2013 — 3 November: Sunday

Distracted1 by a snippet from Vivaldi's Violin Concerto in D picked a few minutes ago by Martin Handley for his "Sunday Breakfast" show, I've just downloaded the "99 Most Essential Vivaldi Masterpieces" from Amazon for a ridiculous £5-59. It may not include the Rachel Podger version I just heard, but (at that price) who's arguing?

Next task: snaffle the very enjoyable jazz they were playing late yesterday afternoon on that same wondrous station. Since all these BBC Radio 3 digital downloads can be obtained as 320kbps by using...

get_iplayer --type=radio --mode=best --get "Programme title"

... unlike their podcasts (which can be a mere 64kbps and mono2 into the bargain) they are well worth the effort and extra bandwidth.

It will then be time to do something in the breakfasty line while I admire the rain. Again.

The exchange...

... here with the wonderful John Waters reminds me:

A Dirty Shame

... that I never actually finished watching that film because it wasn't entirely to Christa's taste :-)

Having finished...

... shifting and re-arranging what now feels like half a tonne of books well out of range of any further leakage of wind-blown rain up in the Books Warehouse I can tell by the general feeling of shakiness that I'm somewhat overdue my next batch of calories. Not to mention, I will be needing a fresh shirt for the remainder of the day. But then, it is 13:52 already, too.

I couldn't...

... bring myself to chuck out the box without first capturing the artwork:

Artworks, long before it was renamed

I wonder what else I'll find up there? I've already uncovered Christa's other, more comprehensive, address book and the little hose attachment I bought to fit the big Dyson for turning it into a powerful, miniaturised (PC case interior) dust-sucker. I've only been looking for that for the last five or six years...
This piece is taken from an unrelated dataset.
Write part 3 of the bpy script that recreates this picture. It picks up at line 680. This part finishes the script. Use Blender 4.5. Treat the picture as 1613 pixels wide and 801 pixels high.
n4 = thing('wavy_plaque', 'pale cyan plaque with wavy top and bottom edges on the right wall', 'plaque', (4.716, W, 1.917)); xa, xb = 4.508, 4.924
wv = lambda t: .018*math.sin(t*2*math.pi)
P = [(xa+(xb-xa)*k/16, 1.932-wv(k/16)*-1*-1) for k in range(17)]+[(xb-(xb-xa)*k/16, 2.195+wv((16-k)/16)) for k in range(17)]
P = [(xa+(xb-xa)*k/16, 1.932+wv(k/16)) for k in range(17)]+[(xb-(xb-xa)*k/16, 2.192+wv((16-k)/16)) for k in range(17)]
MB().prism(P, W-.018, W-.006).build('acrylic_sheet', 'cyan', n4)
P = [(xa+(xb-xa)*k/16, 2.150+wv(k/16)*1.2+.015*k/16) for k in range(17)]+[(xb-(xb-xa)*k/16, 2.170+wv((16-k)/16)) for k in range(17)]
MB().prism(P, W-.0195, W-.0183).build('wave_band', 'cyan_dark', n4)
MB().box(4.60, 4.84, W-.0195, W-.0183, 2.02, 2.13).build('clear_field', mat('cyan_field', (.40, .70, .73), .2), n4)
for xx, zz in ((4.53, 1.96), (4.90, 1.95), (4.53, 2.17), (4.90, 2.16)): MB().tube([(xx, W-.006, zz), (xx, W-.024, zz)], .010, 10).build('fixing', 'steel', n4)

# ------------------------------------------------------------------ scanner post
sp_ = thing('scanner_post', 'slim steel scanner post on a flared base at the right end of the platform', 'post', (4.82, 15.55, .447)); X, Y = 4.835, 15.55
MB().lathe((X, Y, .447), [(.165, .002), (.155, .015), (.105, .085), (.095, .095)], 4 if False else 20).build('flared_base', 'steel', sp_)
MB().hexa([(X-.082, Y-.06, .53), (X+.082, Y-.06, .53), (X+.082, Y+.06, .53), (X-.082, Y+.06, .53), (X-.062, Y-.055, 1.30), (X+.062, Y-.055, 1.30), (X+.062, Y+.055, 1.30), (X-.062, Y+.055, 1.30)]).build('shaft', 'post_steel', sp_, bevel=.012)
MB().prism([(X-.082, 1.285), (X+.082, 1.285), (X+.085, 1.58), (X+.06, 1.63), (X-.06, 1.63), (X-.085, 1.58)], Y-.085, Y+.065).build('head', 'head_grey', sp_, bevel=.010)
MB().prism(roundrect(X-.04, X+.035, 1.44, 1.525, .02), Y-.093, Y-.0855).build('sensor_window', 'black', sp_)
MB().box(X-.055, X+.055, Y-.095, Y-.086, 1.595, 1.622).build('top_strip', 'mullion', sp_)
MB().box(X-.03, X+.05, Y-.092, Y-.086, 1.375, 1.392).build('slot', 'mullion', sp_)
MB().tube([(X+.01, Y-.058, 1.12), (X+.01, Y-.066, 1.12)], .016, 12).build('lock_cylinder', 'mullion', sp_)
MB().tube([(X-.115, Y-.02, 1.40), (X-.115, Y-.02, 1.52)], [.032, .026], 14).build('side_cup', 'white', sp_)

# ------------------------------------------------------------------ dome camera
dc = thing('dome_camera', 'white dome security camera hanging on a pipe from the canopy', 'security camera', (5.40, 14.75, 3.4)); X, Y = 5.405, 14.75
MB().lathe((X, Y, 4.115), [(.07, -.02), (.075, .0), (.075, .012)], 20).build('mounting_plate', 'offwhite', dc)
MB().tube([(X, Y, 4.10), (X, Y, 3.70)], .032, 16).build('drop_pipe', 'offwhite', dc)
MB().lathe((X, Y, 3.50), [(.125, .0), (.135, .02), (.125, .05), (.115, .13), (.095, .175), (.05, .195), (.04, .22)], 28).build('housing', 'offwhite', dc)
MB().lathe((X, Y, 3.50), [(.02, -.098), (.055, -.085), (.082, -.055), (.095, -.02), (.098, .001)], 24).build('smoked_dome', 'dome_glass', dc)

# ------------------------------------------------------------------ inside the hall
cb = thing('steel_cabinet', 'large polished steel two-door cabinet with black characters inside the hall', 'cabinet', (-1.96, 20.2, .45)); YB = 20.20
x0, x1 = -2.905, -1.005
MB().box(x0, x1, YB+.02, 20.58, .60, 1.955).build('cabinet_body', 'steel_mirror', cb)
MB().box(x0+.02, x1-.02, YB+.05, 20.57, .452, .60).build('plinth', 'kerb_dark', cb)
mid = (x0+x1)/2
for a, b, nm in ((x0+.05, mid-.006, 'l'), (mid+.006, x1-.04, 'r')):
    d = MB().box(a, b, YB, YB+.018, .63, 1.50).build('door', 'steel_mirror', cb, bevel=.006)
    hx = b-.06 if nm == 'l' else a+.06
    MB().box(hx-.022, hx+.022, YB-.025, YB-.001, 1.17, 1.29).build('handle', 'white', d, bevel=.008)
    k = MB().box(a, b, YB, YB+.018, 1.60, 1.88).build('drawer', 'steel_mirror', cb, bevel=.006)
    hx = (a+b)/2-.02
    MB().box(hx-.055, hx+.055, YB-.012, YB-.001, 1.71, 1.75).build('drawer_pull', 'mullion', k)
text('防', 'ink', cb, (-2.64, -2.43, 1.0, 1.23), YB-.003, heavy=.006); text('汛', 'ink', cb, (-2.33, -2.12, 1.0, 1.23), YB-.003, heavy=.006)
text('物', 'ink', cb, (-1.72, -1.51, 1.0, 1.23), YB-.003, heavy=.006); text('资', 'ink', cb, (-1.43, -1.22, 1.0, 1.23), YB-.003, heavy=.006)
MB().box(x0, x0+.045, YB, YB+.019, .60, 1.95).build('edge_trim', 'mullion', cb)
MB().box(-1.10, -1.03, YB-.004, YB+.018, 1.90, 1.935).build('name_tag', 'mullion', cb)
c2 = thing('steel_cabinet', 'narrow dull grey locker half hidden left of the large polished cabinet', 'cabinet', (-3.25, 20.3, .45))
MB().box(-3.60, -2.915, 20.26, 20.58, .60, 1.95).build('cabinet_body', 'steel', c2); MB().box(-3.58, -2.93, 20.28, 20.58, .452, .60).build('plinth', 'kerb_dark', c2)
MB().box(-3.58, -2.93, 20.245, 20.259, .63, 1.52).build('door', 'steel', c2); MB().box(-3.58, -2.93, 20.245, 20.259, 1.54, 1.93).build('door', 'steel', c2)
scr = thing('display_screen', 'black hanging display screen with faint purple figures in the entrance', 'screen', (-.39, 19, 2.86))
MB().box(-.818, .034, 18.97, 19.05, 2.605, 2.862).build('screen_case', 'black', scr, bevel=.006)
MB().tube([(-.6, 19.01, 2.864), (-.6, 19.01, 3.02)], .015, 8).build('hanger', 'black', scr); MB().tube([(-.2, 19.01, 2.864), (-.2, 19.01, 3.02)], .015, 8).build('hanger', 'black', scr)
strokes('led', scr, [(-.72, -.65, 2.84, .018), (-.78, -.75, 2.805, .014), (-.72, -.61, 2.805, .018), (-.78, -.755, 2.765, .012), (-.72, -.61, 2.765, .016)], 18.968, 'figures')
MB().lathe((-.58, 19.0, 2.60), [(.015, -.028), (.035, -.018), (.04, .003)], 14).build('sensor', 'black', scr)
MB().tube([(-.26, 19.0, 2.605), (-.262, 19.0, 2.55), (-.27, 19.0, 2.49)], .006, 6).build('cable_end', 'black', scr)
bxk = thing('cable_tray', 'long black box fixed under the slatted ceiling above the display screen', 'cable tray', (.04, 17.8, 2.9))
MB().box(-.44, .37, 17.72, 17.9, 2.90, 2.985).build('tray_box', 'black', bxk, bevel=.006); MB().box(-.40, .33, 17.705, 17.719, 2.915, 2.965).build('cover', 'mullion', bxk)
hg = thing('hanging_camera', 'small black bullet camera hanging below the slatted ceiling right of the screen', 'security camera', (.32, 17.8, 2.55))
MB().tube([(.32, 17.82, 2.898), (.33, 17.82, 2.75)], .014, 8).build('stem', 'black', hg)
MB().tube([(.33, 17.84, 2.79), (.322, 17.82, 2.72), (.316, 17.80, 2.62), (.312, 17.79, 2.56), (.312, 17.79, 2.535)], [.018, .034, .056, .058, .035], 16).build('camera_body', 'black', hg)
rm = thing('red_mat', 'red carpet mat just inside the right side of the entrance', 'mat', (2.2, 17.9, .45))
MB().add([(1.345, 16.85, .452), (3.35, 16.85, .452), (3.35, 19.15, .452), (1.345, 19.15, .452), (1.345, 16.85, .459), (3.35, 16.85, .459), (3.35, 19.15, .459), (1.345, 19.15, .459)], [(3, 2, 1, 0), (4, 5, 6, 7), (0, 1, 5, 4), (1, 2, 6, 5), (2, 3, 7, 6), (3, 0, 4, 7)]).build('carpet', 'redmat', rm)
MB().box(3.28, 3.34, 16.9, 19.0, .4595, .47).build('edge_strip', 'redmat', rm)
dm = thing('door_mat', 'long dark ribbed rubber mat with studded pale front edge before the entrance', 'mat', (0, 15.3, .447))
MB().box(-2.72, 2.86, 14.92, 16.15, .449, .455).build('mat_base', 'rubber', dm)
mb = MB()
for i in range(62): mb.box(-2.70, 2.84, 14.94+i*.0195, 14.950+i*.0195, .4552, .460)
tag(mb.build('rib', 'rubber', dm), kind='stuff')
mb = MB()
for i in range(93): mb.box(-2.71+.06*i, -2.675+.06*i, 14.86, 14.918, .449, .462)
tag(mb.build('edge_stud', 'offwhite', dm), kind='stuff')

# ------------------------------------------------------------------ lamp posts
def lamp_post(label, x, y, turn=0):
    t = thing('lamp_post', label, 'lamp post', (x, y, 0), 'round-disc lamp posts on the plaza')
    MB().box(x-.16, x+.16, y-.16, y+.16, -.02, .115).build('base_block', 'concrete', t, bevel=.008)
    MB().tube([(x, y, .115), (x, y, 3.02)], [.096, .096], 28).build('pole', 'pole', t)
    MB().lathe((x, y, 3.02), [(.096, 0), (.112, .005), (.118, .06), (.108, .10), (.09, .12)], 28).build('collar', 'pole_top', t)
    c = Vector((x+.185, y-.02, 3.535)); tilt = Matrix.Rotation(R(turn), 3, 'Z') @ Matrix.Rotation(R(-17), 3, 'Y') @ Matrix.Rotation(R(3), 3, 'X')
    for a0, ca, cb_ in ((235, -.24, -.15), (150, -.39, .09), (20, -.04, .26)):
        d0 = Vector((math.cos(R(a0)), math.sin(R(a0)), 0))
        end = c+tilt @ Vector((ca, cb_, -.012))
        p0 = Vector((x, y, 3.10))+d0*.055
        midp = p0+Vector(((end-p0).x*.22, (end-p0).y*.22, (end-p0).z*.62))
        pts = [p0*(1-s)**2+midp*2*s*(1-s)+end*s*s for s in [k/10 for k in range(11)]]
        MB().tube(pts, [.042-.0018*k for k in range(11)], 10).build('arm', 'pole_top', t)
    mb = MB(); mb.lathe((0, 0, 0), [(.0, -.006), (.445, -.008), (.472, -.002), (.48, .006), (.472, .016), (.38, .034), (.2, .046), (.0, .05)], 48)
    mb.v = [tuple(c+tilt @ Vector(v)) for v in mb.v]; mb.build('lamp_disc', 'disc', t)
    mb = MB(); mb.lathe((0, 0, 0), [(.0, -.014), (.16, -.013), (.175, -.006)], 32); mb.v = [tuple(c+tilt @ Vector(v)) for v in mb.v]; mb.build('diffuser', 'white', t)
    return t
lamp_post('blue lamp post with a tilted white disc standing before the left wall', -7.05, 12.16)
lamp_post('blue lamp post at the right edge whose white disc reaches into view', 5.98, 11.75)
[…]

Hell's teeth. It's already pitch dark out there. I've been re-jigging my A/V stack and seem to have liberated several interlinks without losing any function. I decided the switching complication of using the DAC stage of the Audiolab CD player wasn't worth the inaudible increment in quality over the DAC in its slightly older pre-amp sibling. Nor did it seem worthwhile using the analogue output from the CD player when a single co-ax digital link from it is much tidier.

18 years ago...

... to the day, I was told in the IBM Hursley Lab that I was to get a new toy, after using the same beat-up old Intel 386-based PC for about five years. It turned out to be a 100MHz Pentium with a 17" screen, 32MB of RAM and 1,000MB of hard drive. Good grief! That was just before I transferred (initially on an over-casual assignment3) into the Java Centre to be a (then) new-fangled webmaster thingy.

  

Footnotes

1  It doesn't take much.
2  Though I must admit, the ex-RAF, confirmed bachelor, Jaguar-driving, lady-chasing rogue I struck up a chess-playing acquaintance with during a fortnight's holiday on Majorca in the late 1960s did have the best hi-fi system I'd yet heard at that time: a Quad Valve amplifier (mono) and a single "electric fire" electrostatic loudspeaker. And I still remember a line from author Donald Hamilton in one of his stream of "Matt Helm" novels about stereo being merely poor sound from two speakers instead of one :-)
3  Such assignments sometimes left you "stalling between two fools" (as it were). The manager donating you to another department retained your "cards" while the one accepting you didn't tend to pay much attention to your "career" as it wasn't his or her business. You were, after all, merely a convenient transient bean of labour on an accounting spreadsheet.